One of the game’s all-time greats, Ken Griffey Jr. isn’t eligible for baseball’s Hall of Fame until 2016, but while Cooperstown must wait, he will receive one honor this summer when he is inducted into the Mariners Hall of Fame. The Mariners announced Tuesday that Griffey, a 13-time All Star and 10-time Gold Glove winner, will be inducted during a pregame ceremony on Aug. 10, making him the seventh member of the Mariners Hall of Fame.
“It means a lot,” Griffey said on a conference call. “It’s something that you dream about. It’s the organization that you were drafted by and a celebration of your career. It means a whole lot that they would think that highly of me and what I’ve done to be able to put my name up there with the rest of the guys.”
Griffey, the No. 1 pick of the 1987 draft, played for the Mariners from 1989 until he was traded to Cincinnati prior to the 2000 season. Griffey returned to Seattle to finish his career, playing for the Mariners in 2009 and part of 2010 before retiring.
Griffey, who ranks sixth in MLB history with 630 career home runs, led the league in home runs four times, and was the American League MVP in 1997.
“Like all Mariners fans, I consider it a privilege to have watched Ken Griffey Jr. grow up before us to become one of the greatest players in baseball and a true gentleman,” Mariners president Chuck Armstrong said in a press release. “He was a naturally gifted athlete who played the game with pure joy. We are proud to welcome Ken to the Mariners Hall of Fame and look forward to the day in January 2016, when he gets the call from the National Baseball Hall of Fame.”
Griffey will join Alvin Davis (1997), Dave Niehaus (2000), Jay Buhner (2004), Edgar Martinez (2007), Randy Johnson (2012) and Dan Wilson (2012) in the Mariners Hall of Fame.
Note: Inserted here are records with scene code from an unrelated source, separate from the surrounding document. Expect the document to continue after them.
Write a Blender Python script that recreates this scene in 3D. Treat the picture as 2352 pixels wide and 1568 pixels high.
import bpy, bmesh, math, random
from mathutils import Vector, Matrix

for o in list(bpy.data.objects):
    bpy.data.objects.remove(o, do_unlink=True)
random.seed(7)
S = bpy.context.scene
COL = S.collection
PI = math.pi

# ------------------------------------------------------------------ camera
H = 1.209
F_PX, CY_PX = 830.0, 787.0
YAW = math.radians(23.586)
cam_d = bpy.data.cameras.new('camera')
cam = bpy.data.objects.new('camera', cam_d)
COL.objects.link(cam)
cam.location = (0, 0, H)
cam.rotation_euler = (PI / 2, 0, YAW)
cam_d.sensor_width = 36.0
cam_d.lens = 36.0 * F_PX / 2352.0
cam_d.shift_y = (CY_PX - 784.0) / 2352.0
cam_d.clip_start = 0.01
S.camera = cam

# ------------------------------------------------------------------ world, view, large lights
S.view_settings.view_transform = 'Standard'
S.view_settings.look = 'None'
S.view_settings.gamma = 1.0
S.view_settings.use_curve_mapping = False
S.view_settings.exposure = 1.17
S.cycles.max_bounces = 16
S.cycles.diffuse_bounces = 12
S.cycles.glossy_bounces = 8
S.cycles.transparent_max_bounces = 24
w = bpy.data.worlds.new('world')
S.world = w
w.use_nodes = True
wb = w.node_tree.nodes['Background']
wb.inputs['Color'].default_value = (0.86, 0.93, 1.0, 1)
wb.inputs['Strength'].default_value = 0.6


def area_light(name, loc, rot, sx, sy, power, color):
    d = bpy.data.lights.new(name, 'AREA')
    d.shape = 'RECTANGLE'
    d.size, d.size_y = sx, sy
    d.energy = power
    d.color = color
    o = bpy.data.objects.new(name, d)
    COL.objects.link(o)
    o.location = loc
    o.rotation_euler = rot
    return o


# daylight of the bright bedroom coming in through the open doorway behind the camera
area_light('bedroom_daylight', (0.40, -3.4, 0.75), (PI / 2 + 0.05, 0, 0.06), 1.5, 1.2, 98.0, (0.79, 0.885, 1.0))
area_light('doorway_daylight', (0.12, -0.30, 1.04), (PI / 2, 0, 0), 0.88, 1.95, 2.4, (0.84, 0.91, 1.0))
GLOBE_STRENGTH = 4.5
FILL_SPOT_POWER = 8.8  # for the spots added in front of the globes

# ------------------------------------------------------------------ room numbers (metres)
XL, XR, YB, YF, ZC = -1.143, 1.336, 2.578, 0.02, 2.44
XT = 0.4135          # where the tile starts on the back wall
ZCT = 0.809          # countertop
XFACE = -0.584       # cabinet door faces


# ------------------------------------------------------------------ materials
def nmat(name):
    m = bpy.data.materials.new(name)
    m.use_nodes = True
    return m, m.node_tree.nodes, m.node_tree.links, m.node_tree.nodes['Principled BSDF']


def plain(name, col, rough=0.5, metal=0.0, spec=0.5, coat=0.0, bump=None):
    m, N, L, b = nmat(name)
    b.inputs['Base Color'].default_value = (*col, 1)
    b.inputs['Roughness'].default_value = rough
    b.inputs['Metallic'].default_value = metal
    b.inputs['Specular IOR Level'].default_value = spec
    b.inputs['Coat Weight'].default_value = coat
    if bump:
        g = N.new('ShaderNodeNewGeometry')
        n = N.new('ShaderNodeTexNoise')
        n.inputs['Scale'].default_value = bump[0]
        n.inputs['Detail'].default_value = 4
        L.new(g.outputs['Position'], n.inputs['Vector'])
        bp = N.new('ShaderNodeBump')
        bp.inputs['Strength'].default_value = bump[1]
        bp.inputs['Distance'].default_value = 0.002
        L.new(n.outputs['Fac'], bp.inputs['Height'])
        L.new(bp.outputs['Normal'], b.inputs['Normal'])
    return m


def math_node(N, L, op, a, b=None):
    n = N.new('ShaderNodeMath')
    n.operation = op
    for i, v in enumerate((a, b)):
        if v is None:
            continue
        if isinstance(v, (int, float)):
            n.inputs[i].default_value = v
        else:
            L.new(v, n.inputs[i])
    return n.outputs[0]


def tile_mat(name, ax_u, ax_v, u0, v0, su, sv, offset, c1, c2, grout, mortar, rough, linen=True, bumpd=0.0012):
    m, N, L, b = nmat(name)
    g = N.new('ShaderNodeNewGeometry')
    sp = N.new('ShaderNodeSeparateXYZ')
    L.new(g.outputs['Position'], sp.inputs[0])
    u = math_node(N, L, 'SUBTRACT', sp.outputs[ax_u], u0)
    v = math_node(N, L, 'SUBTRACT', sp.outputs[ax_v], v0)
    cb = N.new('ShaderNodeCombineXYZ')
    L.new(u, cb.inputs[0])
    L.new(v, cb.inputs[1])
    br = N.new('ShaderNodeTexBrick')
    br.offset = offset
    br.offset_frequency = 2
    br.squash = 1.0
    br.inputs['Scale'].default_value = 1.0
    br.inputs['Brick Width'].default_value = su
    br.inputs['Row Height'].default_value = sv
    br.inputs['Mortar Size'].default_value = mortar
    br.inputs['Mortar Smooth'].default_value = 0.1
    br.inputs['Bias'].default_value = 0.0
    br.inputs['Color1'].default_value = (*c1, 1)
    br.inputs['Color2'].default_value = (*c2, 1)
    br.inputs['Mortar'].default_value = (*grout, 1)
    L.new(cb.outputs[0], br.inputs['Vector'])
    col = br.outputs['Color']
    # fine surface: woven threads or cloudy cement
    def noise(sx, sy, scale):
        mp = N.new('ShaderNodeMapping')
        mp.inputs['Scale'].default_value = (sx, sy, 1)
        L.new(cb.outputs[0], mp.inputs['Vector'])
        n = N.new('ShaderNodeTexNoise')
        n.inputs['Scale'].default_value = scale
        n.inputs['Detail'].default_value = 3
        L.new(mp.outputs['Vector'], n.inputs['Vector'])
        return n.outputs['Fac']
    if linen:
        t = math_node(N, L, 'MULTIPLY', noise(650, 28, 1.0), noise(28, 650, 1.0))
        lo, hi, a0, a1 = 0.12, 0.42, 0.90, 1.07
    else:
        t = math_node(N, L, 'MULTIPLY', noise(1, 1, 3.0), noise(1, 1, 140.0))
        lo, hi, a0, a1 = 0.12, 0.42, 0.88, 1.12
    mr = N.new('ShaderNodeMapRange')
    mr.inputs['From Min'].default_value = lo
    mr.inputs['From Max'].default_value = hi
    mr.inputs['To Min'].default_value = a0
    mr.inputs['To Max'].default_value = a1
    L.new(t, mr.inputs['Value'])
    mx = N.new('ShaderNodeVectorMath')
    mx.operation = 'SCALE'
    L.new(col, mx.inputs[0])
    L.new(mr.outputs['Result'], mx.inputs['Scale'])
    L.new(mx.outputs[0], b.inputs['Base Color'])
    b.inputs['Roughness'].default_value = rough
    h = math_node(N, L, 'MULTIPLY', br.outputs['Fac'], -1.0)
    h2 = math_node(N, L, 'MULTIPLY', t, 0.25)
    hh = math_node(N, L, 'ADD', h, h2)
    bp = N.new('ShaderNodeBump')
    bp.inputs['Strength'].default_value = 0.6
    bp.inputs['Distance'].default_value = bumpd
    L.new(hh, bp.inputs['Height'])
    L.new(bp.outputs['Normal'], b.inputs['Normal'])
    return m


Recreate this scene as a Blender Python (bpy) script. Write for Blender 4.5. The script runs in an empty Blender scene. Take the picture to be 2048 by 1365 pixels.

Griffey said it will be special to join the Mariners Hall of Fame with former teammates and friends like Buhner, Martinez, Johnson and Wilson.
“These are the guys…We played hard, had fun, learned from each other,” he said. “The biggest thing was that we were all really young enough to not know any better and have egos, we just wanted to play baseball, and everybody took care of everybody. (During the strike) we were all playing golf together. We were the lousiest golfers, but on any given day, you’d find Edgar, Jay, me, Randy out there losing a couple dozen golf balls a round, and we still have that friendship.”
Of Griffey’s many accomplishments, a unique one was the fact that he played with his father, Ken Griffey Sr., early in his career. That wasn’t a good time for Griffey just for sentimental reasons, but also because he learned a lot from watching his father’s approach to the game.
“Having him batting second and me batting third,” he said. “Having someone that looked like me—or I looked like him—stand there in front of me and I watched how he handled pitchers and what he needed to do at (40)-years-old. He set up pitchers better than anyone I have seen, and just to have someone there that could do it and basically when he would come home tell you what he would try to do.”